§ Provided material
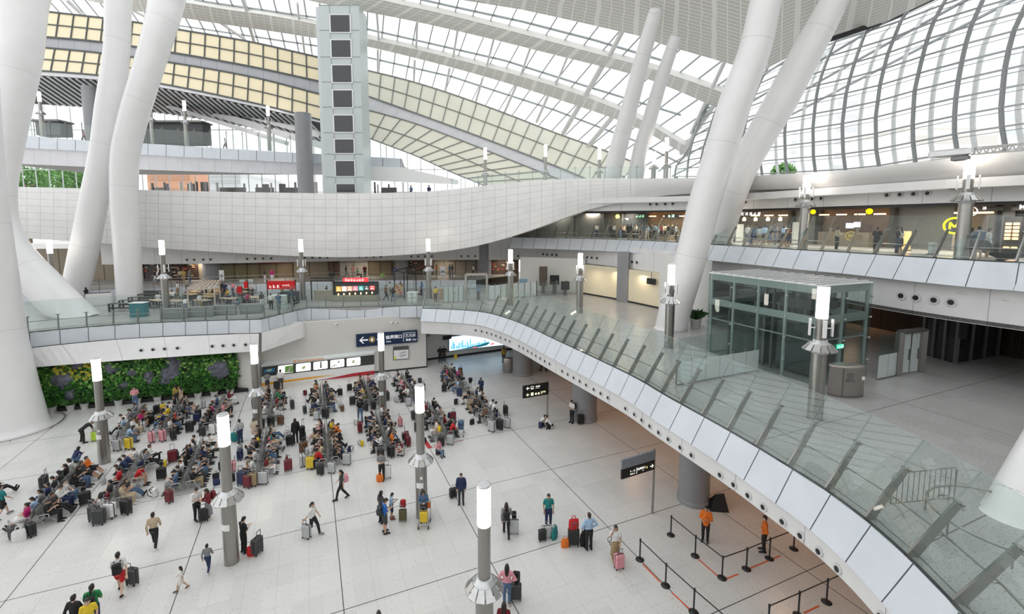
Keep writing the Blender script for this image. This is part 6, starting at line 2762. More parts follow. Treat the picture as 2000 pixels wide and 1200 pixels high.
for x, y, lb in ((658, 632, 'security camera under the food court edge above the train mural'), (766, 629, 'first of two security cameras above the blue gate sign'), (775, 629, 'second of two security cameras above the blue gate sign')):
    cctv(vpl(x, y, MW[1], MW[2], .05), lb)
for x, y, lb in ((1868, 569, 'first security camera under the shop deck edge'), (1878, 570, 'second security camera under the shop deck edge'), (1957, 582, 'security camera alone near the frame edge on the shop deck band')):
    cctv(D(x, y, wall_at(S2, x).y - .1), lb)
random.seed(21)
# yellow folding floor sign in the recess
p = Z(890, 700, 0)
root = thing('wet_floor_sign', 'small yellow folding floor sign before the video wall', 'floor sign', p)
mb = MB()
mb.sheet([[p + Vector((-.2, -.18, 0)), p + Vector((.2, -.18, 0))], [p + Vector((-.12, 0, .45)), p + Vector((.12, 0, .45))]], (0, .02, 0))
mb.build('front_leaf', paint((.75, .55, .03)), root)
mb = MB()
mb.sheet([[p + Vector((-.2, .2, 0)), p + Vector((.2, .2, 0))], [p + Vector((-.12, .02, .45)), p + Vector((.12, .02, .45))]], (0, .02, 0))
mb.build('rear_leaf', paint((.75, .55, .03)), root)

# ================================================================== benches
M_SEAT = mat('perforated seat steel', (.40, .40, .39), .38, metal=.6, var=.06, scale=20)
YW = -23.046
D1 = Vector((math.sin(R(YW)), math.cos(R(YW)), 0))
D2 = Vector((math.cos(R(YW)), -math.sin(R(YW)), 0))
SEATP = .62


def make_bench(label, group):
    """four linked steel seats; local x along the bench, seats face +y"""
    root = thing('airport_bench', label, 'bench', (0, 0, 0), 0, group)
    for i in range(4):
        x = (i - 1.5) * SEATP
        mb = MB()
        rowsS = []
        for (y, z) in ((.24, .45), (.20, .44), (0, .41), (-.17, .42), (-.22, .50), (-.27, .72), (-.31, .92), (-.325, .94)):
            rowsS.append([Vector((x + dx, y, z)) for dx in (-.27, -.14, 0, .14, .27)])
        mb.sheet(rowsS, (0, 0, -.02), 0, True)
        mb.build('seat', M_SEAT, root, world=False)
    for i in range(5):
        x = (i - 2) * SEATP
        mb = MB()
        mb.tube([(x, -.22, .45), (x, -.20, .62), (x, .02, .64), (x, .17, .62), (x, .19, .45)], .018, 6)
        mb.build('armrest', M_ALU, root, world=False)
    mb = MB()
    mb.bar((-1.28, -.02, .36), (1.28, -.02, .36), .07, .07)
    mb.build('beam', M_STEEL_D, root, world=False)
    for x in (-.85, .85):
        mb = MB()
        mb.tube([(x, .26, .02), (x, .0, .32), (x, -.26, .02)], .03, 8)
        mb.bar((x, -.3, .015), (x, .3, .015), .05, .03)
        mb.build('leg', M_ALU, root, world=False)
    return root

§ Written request
All of the data above should be quoted exactly, except for the pictures.

§ Complete answer
Keep writing the Blender script for this image. This is part 6, starting at line 2762. More parts follow. Treat the picture as 2000 pixels wide and 1200 pixels high.
for x, y, lb in ((658, 632, 'security camera under the food court edge above the train mural'), (766, 629, 'first of two security cameras above the blue gate sign'), (775, 629, 'second of two security cameras above the blue gate sign')):
    cctv(vpl(x, y, MW[1], MW[2], .05), lb)
for x, y, lb in ((1868, 569, 'first security camera under the shop deck edge'), (1878, 570, 'second security camera under the shop deck edge'), (1957, 582, 'security camera alone near the frame edge on the shop deck band')):
    cctv(D(x, y, wall_at(S2, x).y - .1), lb)
random.seed(21)
# yellow folding floor sign in the recess
p = Z(890, 700, 0)
root = thing('wet_floor_sign', 'small yellow folding floor sign before the video wall', 'floor sign', p)
mb = MB()
mb.sheet([[p + Vector((-.2, -.18, 0)), p + Vector((.2, -.18, 0))], [p + Vector((-.12, 0, .45)), p + Vector((.12, 0, .45))]], (0, .02, 0))
mb.build('front_leaf', paint((.75, .55, .03)), root)
mb = MB()
mb.sheet([[p + Vector((-.2, .2, 0)), p + Vector((.2, .2, 0))], [p + Vector((-.12, .02, .45)), p + Vector((.12, .02, .45))]], (0, .02, 0))
mb.build('rear_leaf', paint((.75, .55, .03)), root)

# ================================================================== benches
M_SEAT = mat('perforated seat steel', (.40, .40, .39), .38, metal=.6, var=.06, scale=20)
YW = -23.046
D1 = Vector((math.sin(R(YW)), math.cos(R(YW)), 0))
D2 = Vector((math.cos(R(YW)), -math.sin(R(YW)), 0))
SEATP = .62


def make_bench(label, group):
    """four linked steel seats; local x along the bench, seats face +y"""
    root = thing('airport_bench', label, 'bench', (0, 0, 0), 0, group)
    for i in range(4):
        x = (i - 1.5) * SEATP
        mb = MB()
        rowsS = []
        for (y, z) in ((.24, .45), (.20, .44), (0, .41), (-.17, .42), (-.22, .50), (-.27, .72), (-.31, .92), (-.325, .94)):
            rowsS.append([Vector((x + dx, y, z)) for dx in (-.27, -.14, 0, .14, .27)])
        mb.sheet(rowsS, (0, 0, -.02), 0, True)
        mb.build('seat', M_SEAT, root, world=False)
    for i in range(5):
        x = (i - 2) * SEATP
        mb = MB()
        mb.tube([(x, -.22, .45), (x, -.20, .62), (x, .02, .64), (x, .17, .62), (x, .19, .45)], .018, 6)
        mb.build('armrest', M_ALU, root, world=False)
    mb = MB()
    mb.bar((-1.28, -.02, .36), (1.28, -.02, .36), .07, .07)
    mb.build('beam', M_STEEL_D, root, world=False)
    for x in (-.85, .85):
        mb = MB()
        mb.tube([(x, .26, .02), (x, .0, .32), (x, -.26, .02)], .03, 8)
        mb.bar((x, -.3, .015), (x, .3, .015), .05, .03)
        mb.build('leg', M_ALU, root, world=False)
    return root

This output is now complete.